Here come the Sod Poodles gags

Here they come. The jokes are going to become part of conversation in Amarillo, Texas, which is preparing to welcome the return of minor-league baseball next spring.

The hole you see in the picture above is meant to poke fun of the new baseball team’s name, the Amarillo Sod Poodles.

Sod Poodles supposedly is one archaic term for prairie dogs. I haven’t talked to anyone with any history in the Texas Panhandle or the High Plains who has heard of the term “Sod Poodles.”

Whatever, the jokes are piling up around the Panhandle.

My hunch is that the team owners are laughing hysterically themselves at what they have brought to the region.

The Sod Poodles will be a AA minor-league outfit affiliated with the National League’s San Diego Padres.
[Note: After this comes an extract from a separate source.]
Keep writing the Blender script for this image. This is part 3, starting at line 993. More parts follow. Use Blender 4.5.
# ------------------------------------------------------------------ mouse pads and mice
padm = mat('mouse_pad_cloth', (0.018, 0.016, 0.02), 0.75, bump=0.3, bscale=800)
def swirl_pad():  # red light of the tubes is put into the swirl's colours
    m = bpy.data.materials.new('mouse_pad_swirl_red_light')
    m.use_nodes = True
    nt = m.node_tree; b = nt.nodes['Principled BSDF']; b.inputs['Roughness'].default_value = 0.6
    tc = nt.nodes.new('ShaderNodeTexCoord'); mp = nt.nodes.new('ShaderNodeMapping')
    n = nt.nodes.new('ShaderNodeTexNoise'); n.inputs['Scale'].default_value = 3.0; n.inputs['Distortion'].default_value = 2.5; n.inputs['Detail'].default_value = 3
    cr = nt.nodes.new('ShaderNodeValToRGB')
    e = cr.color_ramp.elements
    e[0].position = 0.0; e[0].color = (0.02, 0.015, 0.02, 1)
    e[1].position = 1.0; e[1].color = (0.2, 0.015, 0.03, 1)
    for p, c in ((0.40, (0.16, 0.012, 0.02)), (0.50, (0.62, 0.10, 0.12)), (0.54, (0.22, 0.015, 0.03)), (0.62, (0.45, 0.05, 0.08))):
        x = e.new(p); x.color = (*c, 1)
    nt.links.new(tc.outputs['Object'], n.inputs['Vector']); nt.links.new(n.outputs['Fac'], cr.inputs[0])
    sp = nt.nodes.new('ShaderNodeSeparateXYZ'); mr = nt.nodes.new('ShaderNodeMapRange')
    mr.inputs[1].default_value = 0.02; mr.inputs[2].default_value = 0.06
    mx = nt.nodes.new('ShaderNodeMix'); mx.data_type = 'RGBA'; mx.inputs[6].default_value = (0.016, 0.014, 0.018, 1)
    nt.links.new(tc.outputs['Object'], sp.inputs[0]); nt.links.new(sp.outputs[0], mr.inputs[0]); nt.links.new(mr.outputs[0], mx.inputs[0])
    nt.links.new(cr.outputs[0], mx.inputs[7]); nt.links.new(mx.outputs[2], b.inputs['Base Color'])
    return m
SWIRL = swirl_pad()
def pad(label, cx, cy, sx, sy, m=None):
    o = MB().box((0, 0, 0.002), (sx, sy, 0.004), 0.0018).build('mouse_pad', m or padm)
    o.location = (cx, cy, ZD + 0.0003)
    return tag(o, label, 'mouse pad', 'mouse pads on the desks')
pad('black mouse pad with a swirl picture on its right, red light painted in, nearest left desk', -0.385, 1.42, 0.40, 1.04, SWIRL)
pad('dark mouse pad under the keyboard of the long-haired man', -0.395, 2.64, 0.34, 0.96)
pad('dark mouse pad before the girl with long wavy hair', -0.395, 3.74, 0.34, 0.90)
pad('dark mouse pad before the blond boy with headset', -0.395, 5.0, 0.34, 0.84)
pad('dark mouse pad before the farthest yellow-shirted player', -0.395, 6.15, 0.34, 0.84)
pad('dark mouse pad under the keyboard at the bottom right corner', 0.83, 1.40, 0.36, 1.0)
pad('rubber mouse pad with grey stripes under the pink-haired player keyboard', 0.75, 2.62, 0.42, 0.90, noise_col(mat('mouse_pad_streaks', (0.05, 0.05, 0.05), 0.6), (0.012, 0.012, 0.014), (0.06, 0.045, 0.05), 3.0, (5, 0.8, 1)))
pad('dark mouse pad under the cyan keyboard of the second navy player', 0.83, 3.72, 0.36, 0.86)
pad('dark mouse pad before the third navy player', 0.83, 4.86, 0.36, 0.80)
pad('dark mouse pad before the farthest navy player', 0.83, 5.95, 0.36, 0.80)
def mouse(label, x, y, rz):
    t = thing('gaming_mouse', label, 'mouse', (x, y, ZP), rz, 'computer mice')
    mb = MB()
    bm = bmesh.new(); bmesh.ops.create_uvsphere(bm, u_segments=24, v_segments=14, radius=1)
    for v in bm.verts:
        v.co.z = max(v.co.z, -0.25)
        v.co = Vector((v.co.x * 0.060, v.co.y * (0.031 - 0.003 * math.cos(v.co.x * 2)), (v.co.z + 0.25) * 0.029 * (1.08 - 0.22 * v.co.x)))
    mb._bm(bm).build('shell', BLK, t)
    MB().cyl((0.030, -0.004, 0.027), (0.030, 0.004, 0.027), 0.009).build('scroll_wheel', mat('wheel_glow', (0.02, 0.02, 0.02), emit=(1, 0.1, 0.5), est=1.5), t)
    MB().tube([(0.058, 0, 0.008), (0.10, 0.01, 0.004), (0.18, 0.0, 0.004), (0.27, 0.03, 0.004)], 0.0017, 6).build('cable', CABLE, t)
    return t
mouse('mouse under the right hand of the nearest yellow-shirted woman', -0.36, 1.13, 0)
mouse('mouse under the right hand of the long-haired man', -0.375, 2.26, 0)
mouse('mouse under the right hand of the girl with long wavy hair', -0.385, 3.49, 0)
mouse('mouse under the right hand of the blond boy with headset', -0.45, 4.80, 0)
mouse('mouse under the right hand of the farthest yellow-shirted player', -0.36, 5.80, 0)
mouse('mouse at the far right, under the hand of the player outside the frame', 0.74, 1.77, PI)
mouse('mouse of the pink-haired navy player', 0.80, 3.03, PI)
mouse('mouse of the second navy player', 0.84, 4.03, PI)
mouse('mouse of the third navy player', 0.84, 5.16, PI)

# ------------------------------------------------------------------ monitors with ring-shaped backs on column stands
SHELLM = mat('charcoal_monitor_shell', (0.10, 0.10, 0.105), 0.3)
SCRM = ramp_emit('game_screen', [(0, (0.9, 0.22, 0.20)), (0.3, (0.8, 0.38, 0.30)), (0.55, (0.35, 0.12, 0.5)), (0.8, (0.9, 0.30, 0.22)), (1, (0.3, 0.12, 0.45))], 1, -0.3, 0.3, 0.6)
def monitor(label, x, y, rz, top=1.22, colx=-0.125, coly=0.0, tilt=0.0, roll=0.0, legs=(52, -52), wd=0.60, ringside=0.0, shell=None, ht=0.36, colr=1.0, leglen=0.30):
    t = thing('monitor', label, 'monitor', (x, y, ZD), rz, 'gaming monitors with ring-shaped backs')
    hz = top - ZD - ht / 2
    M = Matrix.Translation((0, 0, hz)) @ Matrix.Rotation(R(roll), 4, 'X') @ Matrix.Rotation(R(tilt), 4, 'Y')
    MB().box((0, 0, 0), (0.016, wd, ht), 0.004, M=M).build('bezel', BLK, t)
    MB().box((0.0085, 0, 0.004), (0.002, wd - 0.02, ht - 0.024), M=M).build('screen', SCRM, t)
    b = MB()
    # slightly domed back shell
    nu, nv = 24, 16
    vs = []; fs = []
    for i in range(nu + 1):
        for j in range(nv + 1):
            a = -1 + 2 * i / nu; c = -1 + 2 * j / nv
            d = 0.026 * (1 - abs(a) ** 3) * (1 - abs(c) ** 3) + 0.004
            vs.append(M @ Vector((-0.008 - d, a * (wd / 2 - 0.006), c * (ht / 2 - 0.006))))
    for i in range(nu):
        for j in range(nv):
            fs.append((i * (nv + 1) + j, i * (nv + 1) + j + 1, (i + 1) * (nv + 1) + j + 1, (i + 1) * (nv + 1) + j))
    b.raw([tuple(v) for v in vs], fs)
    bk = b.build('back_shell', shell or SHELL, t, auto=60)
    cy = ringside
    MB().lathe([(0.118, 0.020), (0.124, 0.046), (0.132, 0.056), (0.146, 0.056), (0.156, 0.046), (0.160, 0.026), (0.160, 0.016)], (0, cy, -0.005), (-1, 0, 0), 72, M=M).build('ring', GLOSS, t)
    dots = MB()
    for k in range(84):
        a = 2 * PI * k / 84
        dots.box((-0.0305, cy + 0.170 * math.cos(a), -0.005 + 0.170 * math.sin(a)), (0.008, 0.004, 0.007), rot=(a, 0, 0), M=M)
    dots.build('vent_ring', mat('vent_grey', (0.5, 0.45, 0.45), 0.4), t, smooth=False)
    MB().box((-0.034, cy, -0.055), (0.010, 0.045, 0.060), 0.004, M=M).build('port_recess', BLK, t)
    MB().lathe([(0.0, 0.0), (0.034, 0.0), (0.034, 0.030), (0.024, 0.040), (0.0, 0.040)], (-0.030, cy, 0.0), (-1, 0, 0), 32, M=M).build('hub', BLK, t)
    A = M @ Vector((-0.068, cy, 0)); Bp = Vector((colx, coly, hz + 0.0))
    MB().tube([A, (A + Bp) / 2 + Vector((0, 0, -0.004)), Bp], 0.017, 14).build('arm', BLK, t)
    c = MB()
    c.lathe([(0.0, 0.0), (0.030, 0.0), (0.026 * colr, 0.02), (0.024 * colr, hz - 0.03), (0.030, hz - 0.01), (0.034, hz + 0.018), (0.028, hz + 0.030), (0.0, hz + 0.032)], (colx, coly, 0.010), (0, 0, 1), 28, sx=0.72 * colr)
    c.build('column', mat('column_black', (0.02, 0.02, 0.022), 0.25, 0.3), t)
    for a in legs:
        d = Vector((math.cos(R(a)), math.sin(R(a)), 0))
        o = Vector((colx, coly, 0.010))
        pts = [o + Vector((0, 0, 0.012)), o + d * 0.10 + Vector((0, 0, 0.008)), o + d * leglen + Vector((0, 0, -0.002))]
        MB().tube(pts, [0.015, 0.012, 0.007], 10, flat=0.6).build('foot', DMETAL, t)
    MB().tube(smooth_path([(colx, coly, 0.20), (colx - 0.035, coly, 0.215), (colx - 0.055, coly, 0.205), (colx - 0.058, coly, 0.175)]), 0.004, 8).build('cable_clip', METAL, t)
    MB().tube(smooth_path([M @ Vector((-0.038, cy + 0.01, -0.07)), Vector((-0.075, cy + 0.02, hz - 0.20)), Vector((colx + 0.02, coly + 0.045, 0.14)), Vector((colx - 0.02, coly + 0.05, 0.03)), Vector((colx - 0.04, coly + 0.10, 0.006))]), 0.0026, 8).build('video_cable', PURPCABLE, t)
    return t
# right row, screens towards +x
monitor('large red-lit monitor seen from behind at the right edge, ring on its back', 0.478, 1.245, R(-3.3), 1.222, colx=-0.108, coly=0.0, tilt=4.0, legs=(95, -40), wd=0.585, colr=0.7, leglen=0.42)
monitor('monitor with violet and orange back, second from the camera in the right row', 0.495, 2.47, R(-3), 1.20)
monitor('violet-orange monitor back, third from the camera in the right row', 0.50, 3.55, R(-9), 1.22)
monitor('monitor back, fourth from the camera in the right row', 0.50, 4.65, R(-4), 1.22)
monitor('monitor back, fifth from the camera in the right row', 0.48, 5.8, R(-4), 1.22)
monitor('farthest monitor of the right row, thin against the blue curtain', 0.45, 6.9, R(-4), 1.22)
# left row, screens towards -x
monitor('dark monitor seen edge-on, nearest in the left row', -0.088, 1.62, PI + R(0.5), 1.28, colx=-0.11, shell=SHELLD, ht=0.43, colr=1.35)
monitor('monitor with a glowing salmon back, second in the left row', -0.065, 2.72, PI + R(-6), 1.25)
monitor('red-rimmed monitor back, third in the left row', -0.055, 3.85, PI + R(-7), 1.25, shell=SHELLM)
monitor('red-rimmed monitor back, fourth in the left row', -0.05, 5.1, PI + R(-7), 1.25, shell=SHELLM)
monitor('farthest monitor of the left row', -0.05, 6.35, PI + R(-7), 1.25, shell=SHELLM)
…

The team used to play as the San Antonio Missions, but moved to Amarillo when San Antonio welcomed a AAA team.

My wife and I have moved away from Amarillo, but I am having fun watching this team’s presence in the city evolve and develop.
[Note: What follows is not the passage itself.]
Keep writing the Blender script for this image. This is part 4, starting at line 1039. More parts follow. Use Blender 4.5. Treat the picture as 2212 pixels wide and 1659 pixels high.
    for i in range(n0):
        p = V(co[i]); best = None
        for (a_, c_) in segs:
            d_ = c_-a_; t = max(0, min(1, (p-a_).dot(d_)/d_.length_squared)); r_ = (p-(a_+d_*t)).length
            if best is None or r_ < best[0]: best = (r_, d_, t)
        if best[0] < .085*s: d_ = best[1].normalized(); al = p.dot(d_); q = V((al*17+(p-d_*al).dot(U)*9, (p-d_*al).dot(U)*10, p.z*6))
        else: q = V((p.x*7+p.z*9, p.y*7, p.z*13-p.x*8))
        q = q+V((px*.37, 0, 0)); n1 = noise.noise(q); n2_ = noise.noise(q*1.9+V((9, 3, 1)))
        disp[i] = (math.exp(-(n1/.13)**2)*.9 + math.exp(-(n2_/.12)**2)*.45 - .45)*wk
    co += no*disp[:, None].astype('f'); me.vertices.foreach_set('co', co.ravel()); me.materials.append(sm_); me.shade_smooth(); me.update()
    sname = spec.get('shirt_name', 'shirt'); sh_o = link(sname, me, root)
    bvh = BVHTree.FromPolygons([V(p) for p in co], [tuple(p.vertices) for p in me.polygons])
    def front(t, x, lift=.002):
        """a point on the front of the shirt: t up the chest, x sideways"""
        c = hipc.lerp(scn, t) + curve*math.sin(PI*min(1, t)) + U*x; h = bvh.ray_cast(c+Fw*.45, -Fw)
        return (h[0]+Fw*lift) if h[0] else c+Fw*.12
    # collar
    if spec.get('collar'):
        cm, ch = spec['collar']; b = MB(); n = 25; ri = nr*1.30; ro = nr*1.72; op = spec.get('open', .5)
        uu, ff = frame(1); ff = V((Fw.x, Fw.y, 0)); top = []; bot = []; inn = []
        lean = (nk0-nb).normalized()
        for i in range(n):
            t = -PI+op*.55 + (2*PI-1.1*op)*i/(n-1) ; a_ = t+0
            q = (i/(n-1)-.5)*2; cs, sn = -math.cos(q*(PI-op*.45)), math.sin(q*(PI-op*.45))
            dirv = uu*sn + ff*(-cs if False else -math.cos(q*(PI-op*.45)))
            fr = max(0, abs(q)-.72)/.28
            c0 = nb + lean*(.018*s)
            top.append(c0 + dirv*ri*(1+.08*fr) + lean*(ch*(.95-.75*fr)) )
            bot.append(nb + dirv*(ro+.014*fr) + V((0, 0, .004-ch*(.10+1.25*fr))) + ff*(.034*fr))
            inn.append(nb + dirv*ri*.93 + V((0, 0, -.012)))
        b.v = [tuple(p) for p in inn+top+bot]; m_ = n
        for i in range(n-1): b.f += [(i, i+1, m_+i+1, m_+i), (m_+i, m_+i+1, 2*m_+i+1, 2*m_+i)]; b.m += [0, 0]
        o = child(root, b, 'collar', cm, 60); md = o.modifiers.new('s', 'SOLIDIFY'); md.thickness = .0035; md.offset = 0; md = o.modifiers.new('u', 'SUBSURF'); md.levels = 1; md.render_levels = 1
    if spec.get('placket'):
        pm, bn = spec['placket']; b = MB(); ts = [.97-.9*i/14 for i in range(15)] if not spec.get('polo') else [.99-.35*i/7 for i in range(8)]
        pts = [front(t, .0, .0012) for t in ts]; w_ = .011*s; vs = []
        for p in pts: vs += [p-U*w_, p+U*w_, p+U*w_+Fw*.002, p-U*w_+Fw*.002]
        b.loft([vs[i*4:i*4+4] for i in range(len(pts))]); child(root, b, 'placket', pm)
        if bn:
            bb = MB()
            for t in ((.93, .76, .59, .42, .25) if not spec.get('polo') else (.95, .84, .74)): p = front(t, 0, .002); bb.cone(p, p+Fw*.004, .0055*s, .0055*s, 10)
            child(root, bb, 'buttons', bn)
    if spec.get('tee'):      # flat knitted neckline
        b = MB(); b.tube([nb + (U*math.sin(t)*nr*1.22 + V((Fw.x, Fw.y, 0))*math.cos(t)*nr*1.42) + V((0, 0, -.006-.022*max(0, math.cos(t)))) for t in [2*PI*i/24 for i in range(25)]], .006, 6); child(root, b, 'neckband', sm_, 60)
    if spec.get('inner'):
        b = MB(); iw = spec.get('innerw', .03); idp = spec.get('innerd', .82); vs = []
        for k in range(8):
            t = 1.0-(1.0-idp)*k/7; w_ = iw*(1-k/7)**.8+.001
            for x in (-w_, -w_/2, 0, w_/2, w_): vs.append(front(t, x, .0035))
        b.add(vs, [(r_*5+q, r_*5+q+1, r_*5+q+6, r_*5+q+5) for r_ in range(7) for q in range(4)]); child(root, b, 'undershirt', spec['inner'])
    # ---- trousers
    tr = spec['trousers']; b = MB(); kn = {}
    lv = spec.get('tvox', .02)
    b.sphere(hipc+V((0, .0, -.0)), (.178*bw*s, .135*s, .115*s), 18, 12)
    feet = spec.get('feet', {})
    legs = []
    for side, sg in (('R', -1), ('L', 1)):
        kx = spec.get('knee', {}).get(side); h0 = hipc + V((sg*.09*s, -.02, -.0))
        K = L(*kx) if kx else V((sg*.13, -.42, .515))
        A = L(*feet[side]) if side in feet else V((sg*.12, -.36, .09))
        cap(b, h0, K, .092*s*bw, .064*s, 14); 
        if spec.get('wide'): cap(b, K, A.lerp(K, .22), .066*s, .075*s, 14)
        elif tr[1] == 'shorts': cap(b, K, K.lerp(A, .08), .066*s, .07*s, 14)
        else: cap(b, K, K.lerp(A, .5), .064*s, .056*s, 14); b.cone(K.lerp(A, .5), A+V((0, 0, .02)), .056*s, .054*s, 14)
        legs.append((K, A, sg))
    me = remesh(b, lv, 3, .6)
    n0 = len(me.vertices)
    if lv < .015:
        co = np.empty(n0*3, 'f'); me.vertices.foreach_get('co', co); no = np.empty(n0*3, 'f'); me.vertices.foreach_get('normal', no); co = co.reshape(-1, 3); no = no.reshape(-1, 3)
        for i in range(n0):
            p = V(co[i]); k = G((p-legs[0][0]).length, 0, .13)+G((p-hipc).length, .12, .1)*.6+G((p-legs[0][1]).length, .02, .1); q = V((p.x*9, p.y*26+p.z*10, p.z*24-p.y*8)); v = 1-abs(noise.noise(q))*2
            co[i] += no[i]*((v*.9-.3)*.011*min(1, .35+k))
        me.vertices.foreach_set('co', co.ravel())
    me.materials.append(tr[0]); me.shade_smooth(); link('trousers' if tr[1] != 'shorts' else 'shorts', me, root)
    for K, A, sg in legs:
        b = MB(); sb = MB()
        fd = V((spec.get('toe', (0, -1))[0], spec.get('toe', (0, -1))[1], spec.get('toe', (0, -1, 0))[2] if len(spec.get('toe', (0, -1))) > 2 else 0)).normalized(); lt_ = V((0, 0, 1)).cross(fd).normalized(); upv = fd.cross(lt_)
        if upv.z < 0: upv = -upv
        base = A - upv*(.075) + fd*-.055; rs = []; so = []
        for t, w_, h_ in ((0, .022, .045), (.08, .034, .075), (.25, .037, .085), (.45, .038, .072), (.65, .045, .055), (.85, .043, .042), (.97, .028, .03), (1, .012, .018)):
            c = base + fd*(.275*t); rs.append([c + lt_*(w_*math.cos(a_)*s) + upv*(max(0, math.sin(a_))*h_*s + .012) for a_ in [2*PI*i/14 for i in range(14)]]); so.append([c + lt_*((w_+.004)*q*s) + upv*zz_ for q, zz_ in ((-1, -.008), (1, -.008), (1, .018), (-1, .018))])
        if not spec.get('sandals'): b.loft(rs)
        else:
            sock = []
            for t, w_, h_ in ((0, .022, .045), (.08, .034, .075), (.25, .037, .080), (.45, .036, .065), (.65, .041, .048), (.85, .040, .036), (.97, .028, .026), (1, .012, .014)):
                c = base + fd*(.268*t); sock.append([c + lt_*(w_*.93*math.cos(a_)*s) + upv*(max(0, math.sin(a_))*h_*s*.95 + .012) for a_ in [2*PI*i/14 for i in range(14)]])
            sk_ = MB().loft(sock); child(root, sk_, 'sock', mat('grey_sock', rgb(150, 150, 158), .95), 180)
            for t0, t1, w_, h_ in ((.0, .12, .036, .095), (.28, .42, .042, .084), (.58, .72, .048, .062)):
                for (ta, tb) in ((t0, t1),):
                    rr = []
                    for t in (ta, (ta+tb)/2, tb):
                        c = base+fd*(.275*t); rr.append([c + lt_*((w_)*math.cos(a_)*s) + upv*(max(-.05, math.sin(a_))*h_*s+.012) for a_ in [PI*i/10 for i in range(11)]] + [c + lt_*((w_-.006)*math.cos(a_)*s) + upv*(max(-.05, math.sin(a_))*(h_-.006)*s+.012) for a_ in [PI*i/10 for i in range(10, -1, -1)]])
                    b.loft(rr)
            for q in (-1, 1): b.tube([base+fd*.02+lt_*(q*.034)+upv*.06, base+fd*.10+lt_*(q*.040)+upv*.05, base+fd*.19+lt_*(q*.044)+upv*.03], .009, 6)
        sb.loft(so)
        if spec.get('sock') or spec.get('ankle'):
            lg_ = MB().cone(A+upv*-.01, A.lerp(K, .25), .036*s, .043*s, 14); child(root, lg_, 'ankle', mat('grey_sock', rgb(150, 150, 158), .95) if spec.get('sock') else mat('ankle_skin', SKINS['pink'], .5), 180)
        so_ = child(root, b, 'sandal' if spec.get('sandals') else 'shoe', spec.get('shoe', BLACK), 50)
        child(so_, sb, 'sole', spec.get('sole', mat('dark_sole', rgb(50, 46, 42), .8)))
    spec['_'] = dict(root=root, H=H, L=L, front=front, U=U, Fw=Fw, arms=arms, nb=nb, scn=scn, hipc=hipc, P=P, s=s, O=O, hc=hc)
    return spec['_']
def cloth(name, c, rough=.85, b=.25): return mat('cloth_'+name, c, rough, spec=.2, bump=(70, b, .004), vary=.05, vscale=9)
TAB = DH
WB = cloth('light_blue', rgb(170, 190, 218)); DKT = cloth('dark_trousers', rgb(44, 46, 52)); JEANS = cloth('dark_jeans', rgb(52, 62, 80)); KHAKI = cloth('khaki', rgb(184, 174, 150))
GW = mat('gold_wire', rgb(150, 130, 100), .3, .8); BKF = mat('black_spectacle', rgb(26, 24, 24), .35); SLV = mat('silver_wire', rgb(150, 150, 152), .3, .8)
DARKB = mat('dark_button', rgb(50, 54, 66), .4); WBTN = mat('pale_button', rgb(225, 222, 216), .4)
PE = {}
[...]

The multipurpose event venue/ballpark will be done by April 2019 when the Sod Poodles open Texas League play. They’ve laid down the sod. The structure is taking shape downtown.

And the jokes are flying.

Let’s play ball!

Astros vs. Brewers in World Series? Another MLB first?

For those of you who might be interested in truly useless information, I have a bit of it for you.

Major League Baseball’s league championship series are underway. The American League series features the defending Series champs Houston Astros vs. the Boston Red Sox; the National League pits the Milwaukee Brewers against the Los Angeles Dodgers.

Follow me on this.

If the Brewers win the NLCS and the Astros win the ALCS, the 2018 World Series will be played by teams that both have appeared in the Fall Classic representing both leagues. The Chicago White Sox swept the Astros in 2005; the 1982 Brewers lost the Series in seven games to the St. Louis Cardinals.

A member of my family is a diehard Dodgers fan. So, with all due respect to him, I’ll pull for the Brewers and the Astros to make MLB history.

There you have it. Is that totally useless info … or what?

You’re most welcome.

MPEV sprouts like a weed in downtown Amarillo

Holy cow! We haven’t been gone all that long  from Amarillo. We’re coming back for a quick visit and we’re going to see the change taking place at a rapid pace in the city’s downtown district.

A friend sent me this picture. It is of the multipurpose event venue — the “ballpark,” if you will — that’s under construction across the street from City Hall.

I am beginning to believe that, by golly, they’re going to be ready for the first pitch to be tossed in April 2019.

The ballpark will be home to an as-yet unnamed AA minor-league baseball team that’s affiliated officially with the San Diego Padres of the National League. I’m still pulling for Sod Poodles to be the new team’s name. So help me I don’t know why, but I have changed my initial opinion of that name that showed up on a list of finalists under consideration.

The ballpark continues to be very big deal for the city. It will cost an estimated $44 million. It will seat about 5,000 baseball fans. My hope — perhaps it’s even my hunch — is that the ballpark will be full of fans when someone throws the ceremonial first pitch on Opening Day of the Texas League season in Amarillo.

I look forward to casting a gaze up close when we venture to Amarillo in a few days. We’ll be back just a few weeks later to attend a concert at the Civic Center.

I won’t be surprised to see that the ballpark/MPEV has sprouted even more dramatically as the city marches its downtown district to a bright future.

I hate wishing for a drought to continue in the Panhandle of Texas, but another dry winter — such as what the Panhandle experienced this past winter — will enable the contractor to finish the job on time.